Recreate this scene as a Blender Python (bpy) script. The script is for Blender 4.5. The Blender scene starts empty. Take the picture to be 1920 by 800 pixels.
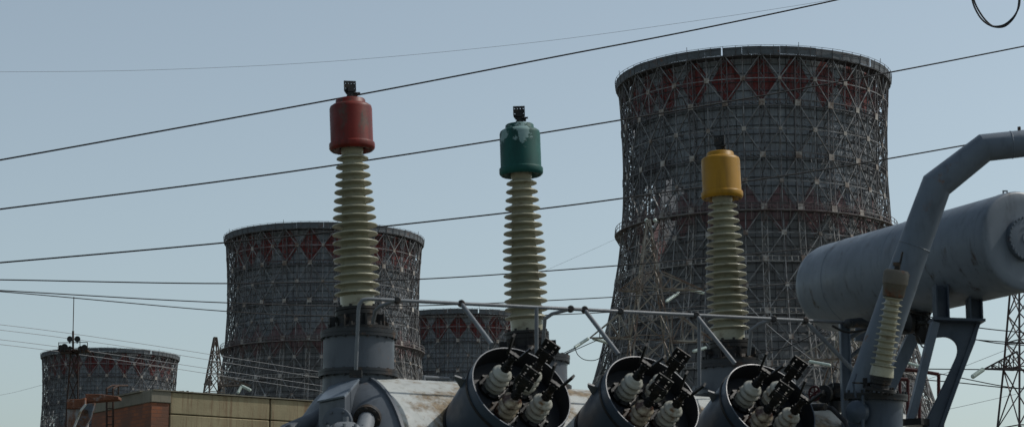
import bpy, math, random
from mathutils import Vector, Matrix
R = math.radians
random.seed(7)
scn = bpy.context.scene
col = scn.collection

# ------------------------------------------------------------------ camera
PITCH = 10.7
FPX = 4000.0
cam_d = bpy.data.cameras.new('camera'); cam = bpy.data.objects.new('camera', cam_d); col.objects.link(cam)
cam_d.sensor_width = 36; cam_d.lens = 36 * FPX / 1920
cam_d.clip_start = 0.1; cam_d.clip_end = 20000
CAM = Vector((0, 0, 1.7))
cam.location = CAM; cam.rotation_euler = (R(90 + PITCH), 0, 0)
scn.camera = cam
cam_d.dof.use_dof = True; cam_d.dof.focus_distance = 60.0; cam_d.dof.aperture_fstop = 9.0
# ------------------------------------------------------------------ light
SUN_A, SUN_E = R(76), R(50)
S = Vector((math.cos(SUN_E) * math.sin(SUN_A), math.cos(SUN_E) * math.cos(SUN_A), math.sin(SUN_E)))
w = bpy.data.worlds.new('World'); scn.world = w; w.use_nodes = True
nt = w.node_tree; bg = nt.nodes['Background']
sky = nt.nodes.new('ShaderNodeTexSky'); sky.sky_type = 'NISHITA'; sky.sun_disc = False
sky.sun_elevation = SUN_E; sky.sun_rotation = SUN_A
sky.altitude = 100; sky.air_density = 1.0; sky.dust_density = 1.8; sky.ozone_density = 1.5
hs = nt.nodes.new('ShaderNodeHueSaturation'); hs.inputs['Saturation'].default_value = 0.63
nt.links.new(sky.outputs[0], hs.inputs['Color']); tn = nt.nodes.new('ShaderNodeMix'); tn.data_type = 'RGBA'; tn.blend_type = 'MULTIPLY'; tn.inputs[0].default_value = 1; tn.inputs[7].default_value = (.985, 1.045, 1.0, 1)
nt.links.new(hs.outputs[0], tn.inputs[6]); nt.links.new(tn.outputs[2], bg.inputs[0])
bg.inputs[1].default_value = 0.15
sd = bpy.data.lights.new('sun', 'SUN'); sd.energy = 3.7; sd.angle = R(0.5); sd.color = (1.0, 0.96, 0.9)
so = bpy.data.objects.new('sun', sd); col.objects.link(so); so.rotation_euler = S.to_track_quat('Z', 'Y').to_euler()
scn.view_settings.view_transform = 'Standard'; scn.view_settings.look = 'None'
scn.view_settings.exposure = -0.38; scn.view_settings.gamma = 1; scn.view_settings.use_curve_mapping = False

# ------------------------------------------------------------------ helpers
cp, sp_ = math.cos(R(PITCH)), math.sin(R(PITCH))
def P(px, py, Y):
    """point at ground distance Y seen at photo pixel px, py"""
    u, v = (px - 960) / FPX, (400 - py) / FPX
    d = Vector((u, cp - v * sp_, sp_ + v * cp))
    return CAM + d * (Y / d.y)

class MB:
    def __init__(s): s.v = []; s.f = []; s.mi = None
    def add(s, vs, fs):
        o = len(s.v); s.v += [Vector(a) for a in vs]; s.f += [tuple(i + o for i in f) for f in fs]
    def quad(s, a, b, c, d): s.add([a, b, c, d], [(0, 1, 2, 3)])
    def box(s, c, size, M=None):
        c = Vector(c); x, y, z = [k / 2 for k in size]
        vs = [Vector((i, j, k)) for i in (-x, x) for j in (-y, y) for k in (-z, z)]
        if M is not None: vs = [M @ q for q in vs]
        s.add([q + c for q in vs], [(0, 1, 3, 2), (4, 6, 7, 5), (0, 4, 5, 1), (2, 3, 7, 6), (0, 2, 6, 4), (1, 5, 7, 3)])
    def bar(s, a, b, wd, hd=None, caps=False, ref=None):
        """square bar from a to b"""
        a, b = Vector(a), Vector(b); t = b - a
        if t.length < 1e-6: return
        t.normalize(); hd = hd or wd
        ref = ref or (Vector((0, 0, 1)) if abs(t.z) < .9 else Vector((1, 0, 0)))
        u = t.cross(ref).normalized(); w_ = u.cross(t)
        vs = []
        for q in (a, b):
            for i, j in ((-1, -1), (1, -1), (1, 1), (-1, 1)): vs.append(q + u * (i * wd / 2) + w_ * (j * hd / 2))
        fs = [(0, 1, 5, 4), (1, 2, 6, 5), (2, 3, 7, 6), (3, 0, 4, 7)]
        if caps: fs += [(3, 2, 1, 0), (4, 5, 6, 7)]
        s.add(vs, fs)
    def lathe(s, prof, o=(0, 0, 0), ax=(0, 0, 1), n=40, close=False):
        o = Vector(o); ax = Vector(ax).normalized()
        ref = Vector((0, 0, 1)) if abs(ax.z) < .9 else Vector((1, 0, 0))
        u = ax.cross(ref).normalized(); w_ = ax.cross(u)
        vs, fs = [], []
        for r, h in prof:
            for k in range(n):
                a = 2 * math.pi * k / n
                vs.append(o + ax * h + (u * math.cos(a) + w_ * math.sin(a)) * max(r, 1e-4))
        m = len(prof)
        for i in range(m - 1 + (1 if close else 0)):
            j = (i + 1) % m
            for k in range(n):
                l = (k + 1) % n
                fs.append((i * n + k, i * n + l, j * n + l, j * n + k))
        s.add(vs, fs)
    def cyl(s, a, b, r, r2=None, n=20):
        a, b = Vector(a), Vector(b); L = (b - a).length; r2 = r if r2 is None else r2
        s.lathe([(0, 0), (r, 0), (r2, L), (0, L)], a, b - a, n)
    def path(s, pts, r, n=10, caps=True):
        pts = [Vector(p) for p in pts]; m = len(pts); vs, fs = [], []
        t0 = (pts[1] - pts[0]).normalized()
        ref = Vector((0, 0, 1)) if abs(t0.z) < .9 else Vector((1, 0, 0))
        u = t0.cross(ref).normalized()
        for i, p in enumerate(pts):
            if i == 0: t = t0
            elif i == m - 1: t = (pts[-1] - pts[-2]).normalized()
            else:
                t = ((pts[i] - pts[i - 1]).normalized() + (pts[i + 1] - pts[i]).normalized()).normalized()
            u = (u - t * u.dot(t)).normalized(); w_ = t.cross(u)
            sc = 1.0
            if 0 < i < m - 1:
                c = max(.5, (pts[i + 1] - pts[i]).normalized().dot(t)); sc = 1 / c
            # mitre: stretch along the bend direction
            bend = None
            if 0 < i < m - 1:
                bd = (pts[i + 1] - pts[i]).normalized() - (pts[i] - pts[i - 1]).normalized()
                if bd.length > 1e-4: bend = (bd - t * bd.dot(t)).normalized()
            for k in range(n):
                a = 2 * math.pi * k / n
                d = (u * math.cos(a) + w_ * math.sin(a)) * (r[i] if isinstance(r, list) else r)
                if bend is not None: d = d + bend * (d.dot(bend) * (sc - 1))
                vs.append(p + d)
        for i in range(m - 1):
            for k in range(n):
                l = (k + 1) % n; fs.append((i * n + k, i * n + l, (i + 1) * n + l, (i + 1) * n + k))
        if caps: fs += [tuple(reversed(range(n))), tuple(range((m - 1) * n, m * n))]
        s.add(vs, fs)
    def prism(s, poly, off):
        """extrude a planar polygon (list of Vectors) by vector off"""
        n = len(poly); off = Vector(off); poly = [Vector(p) for p in poly]
        vs = poly + [p + off for p in poly]
        fs = [tuple(range(n)), tuple(reversed(range(n, 2 * n)))] + [(k, (k + 1) % n, n + (k + 1) % n, n + k)[::-1] for k in range(n)]
        s.add(vs, fs)
    def ball(s, c, r, n=14, sq=1.0):
        s.lathe([(r * math.sin(math.pi * i / 8), -r * math.cos(math.pi * i / 8) * sq) for i in range(9)], c, (0, 0, 1), n)
    def bolts(s, c, ax, rad, n, r=.012, h=.02, ph=0):
        c = Vector(c); ax = Vector(ax).normalized()
        ref = Vector((0, 0, 1)) if abs(ax.z) < .9 else Vector((1, 0, 0))
        u = ax.cross(ref).normalized(); w_ = ax.cross(u)
        for k in range(n):
            a = 2 * math.pi * k / n + ph
            q = c + (u * math.cos(a) + w_ * math.sin(a)) * rad
            s.lathe([(0, -h), (r, -h), (r, h), (0, h)], q, ax, 6)
    def build(s, name, mat, parent=None, sharp=35, bevel=0, solid=0):
        me = bpy.data.meshes.new(name)
        o = bpy.data.objects.new(name, me); col.objects.link(o)
        org = Vector((0, 0, 0))
        if parent is not None:
            o.parent = parent; q = parent
            org = Vector(q.get('_org', (0, 0, 0)))
            o['_org'] = org
        elif s.v:
            org = s.v[0].copy(); o.location = org; o['_org'] = org
        me.from_pydata([q - org for q in s.v], [], s.f)
        me.materials.append(mat)
        if s.mi:
            me.materials.append(s.mi[1])
            me.polygons.foreach_set('material_index', [1 if i >= s.mi[0] else 0 for i in range(len(s.f))])
        me.polygons.foreach_set('use_smooth', [True] * len(me.polygons))
        try: me.set_sharp_from_angle(angle=R(sharp))
        except Exception: pass
        if bevel:
            m = o.modifiers.new('bevel', 'BEVEL'); m.width = bevel; m.segments = 2; m.limit_method = 'ANGLE'; m.angle_limit = R(40)
        if solid:
            m = o.modifiers.new('solid', 'SOLIDIFY'); m.thickness = solid
        me.update()
        return o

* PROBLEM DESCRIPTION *
Please repeat exactly the data above from its first line to the line that contains "col = scn.collection", inclusive, and leave every picture out.

* SOLVED EXERCISE *
Recreate this scene as a Blender Python (bpy) script. The script is for Blender 4.5. The Blender scene starts empty. Take the picture to be 1920 by 800 pixels.
import bpy, math, random
from mathutils import Vector, Matrix
R = math.radians
random.seed(7)
scn = bpy.context.scene
col = scn.collection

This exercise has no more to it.